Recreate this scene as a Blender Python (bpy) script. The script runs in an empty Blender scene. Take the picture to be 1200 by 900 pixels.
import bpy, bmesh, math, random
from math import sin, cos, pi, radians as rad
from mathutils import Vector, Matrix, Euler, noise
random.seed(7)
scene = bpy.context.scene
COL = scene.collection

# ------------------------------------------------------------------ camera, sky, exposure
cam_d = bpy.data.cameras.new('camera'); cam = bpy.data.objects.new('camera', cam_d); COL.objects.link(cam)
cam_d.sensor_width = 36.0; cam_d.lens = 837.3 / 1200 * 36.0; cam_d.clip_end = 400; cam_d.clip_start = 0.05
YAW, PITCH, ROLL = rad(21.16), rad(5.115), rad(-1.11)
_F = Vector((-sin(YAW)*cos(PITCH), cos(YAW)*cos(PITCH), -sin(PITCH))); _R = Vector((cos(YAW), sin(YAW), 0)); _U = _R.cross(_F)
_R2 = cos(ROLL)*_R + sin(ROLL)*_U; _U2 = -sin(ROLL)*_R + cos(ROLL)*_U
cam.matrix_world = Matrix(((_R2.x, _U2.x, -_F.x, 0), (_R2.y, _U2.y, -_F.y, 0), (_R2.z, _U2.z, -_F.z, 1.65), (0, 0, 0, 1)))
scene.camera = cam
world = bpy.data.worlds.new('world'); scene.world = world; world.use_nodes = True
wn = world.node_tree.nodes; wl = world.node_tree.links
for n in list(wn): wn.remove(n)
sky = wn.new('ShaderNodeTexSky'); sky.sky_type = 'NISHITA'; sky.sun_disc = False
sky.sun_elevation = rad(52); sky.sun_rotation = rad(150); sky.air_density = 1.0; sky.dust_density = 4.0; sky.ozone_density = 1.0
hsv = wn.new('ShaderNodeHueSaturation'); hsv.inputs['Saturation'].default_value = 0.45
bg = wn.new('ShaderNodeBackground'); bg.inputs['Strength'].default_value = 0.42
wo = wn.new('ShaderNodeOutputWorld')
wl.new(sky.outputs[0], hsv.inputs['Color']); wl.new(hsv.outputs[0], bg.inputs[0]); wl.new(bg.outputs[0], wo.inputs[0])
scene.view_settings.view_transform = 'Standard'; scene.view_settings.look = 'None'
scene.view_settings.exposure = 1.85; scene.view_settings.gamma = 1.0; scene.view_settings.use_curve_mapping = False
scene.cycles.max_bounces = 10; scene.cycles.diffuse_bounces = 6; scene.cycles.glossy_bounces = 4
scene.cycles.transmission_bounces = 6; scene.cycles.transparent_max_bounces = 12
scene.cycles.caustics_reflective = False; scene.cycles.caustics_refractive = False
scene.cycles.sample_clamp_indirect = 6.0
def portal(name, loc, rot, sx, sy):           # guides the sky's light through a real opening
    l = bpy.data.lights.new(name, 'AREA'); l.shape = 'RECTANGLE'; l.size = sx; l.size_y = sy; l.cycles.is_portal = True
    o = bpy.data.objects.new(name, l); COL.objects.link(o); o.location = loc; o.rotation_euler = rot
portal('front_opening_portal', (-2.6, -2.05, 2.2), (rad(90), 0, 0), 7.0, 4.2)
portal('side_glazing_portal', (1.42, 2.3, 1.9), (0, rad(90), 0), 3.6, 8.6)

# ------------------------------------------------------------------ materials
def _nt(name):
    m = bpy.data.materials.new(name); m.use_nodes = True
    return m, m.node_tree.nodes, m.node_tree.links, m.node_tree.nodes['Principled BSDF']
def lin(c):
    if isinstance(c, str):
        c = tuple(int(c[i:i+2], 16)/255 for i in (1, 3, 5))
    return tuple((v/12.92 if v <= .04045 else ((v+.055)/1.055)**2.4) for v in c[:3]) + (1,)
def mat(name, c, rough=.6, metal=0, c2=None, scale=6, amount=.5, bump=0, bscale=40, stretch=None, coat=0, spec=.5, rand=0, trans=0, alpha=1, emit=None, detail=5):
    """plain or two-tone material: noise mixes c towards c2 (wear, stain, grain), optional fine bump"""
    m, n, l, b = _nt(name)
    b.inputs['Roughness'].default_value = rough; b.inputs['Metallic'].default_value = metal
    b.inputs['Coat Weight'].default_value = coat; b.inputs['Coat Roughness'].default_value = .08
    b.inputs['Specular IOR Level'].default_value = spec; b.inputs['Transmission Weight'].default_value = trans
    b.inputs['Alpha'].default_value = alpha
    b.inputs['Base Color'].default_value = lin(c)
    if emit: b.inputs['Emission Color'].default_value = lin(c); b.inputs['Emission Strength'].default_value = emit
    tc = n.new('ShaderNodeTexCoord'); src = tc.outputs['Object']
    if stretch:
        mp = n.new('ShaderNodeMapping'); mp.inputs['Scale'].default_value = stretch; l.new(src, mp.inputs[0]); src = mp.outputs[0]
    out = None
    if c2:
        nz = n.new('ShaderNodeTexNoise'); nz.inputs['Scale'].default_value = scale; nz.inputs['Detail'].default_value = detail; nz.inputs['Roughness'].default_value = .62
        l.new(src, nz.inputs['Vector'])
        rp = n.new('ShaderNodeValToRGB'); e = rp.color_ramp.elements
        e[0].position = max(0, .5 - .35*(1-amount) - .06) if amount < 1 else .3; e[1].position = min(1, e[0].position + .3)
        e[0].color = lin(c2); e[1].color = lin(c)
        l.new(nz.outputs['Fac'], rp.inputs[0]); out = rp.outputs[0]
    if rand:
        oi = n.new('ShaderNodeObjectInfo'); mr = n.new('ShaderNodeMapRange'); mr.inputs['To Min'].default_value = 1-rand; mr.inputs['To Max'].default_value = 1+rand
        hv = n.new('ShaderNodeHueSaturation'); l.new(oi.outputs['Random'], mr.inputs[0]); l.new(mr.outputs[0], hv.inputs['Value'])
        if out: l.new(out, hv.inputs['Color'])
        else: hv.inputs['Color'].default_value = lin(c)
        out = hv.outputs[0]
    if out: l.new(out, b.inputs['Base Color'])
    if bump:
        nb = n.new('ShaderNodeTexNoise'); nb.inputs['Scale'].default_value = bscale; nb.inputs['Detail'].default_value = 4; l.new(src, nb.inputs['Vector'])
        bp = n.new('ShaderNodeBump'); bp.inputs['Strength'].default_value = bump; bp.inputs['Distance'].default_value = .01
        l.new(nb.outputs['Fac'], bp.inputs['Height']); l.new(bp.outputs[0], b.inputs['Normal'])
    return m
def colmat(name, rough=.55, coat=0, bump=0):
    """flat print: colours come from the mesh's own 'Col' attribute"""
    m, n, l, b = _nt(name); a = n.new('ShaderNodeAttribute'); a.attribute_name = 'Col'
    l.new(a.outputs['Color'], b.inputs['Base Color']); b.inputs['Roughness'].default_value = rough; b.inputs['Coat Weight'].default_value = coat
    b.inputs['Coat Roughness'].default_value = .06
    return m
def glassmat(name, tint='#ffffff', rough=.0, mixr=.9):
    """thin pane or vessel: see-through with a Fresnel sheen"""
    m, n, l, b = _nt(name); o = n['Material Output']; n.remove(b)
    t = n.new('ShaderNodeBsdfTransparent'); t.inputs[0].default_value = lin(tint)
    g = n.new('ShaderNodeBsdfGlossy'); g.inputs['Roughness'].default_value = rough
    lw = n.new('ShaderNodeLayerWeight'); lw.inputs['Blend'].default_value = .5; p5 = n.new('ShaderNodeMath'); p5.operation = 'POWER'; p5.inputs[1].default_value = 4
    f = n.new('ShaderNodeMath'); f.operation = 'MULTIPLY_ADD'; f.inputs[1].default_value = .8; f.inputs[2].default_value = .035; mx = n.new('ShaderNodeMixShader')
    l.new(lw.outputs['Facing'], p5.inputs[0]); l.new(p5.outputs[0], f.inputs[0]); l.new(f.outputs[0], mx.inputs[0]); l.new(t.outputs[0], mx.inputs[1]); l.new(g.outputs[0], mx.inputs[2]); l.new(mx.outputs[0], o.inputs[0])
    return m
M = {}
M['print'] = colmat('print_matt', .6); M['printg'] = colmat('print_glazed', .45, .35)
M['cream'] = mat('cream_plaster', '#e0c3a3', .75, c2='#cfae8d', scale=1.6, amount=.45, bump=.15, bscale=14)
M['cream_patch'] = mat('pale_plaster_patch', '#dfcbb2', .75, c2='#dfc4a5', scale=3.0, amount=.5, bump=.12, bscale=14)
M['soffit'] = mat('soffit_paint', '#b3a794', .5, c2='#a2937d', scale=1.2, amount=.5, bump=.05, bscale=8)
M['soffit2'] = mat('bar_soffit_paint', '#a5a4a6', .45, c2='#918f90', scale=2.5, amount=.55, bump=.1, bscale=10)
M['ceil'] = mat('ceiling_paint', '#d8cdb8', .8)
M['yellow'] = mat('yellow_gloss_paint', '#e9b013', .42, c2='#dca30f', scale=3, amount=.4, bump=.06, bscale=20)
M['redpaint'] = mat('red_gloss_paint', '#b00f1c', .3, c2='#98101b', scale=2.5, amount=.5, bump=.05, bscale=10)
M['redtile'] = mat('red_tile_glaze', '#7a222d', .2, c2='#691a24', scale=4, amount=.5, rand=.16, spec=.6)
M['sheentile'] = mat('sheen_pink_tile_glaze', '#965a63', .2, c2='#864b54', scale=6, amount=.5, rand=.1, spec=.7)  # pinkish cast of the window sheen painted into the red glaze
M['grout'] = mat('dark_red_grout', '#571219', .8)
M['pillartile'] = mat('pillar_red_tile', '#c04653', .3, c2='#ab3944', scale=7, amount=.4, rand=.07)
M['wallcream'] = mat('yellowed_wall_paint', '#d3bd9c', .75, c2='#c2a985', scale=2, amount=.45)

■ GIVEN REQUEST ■
Begin with the first line of the data above and, please, print each line exactly until you have printed the line containing "COL = scene.collection"; print nothing else.

■ SOLUTION TO THE EXERCISE ■
Recreate this scene as a Blender Python (bpy) script. The script runs in an empty Blender scene. Take the picture to be 1200 by 900 pixels.
import bpy, bmesh, math, random
from math import sin, cos, pi, radians as rad
from mathutils import Vector, Matrix, Euler, noise
random.seed(7)
scene = bpy.context.scene
COL = scene.collection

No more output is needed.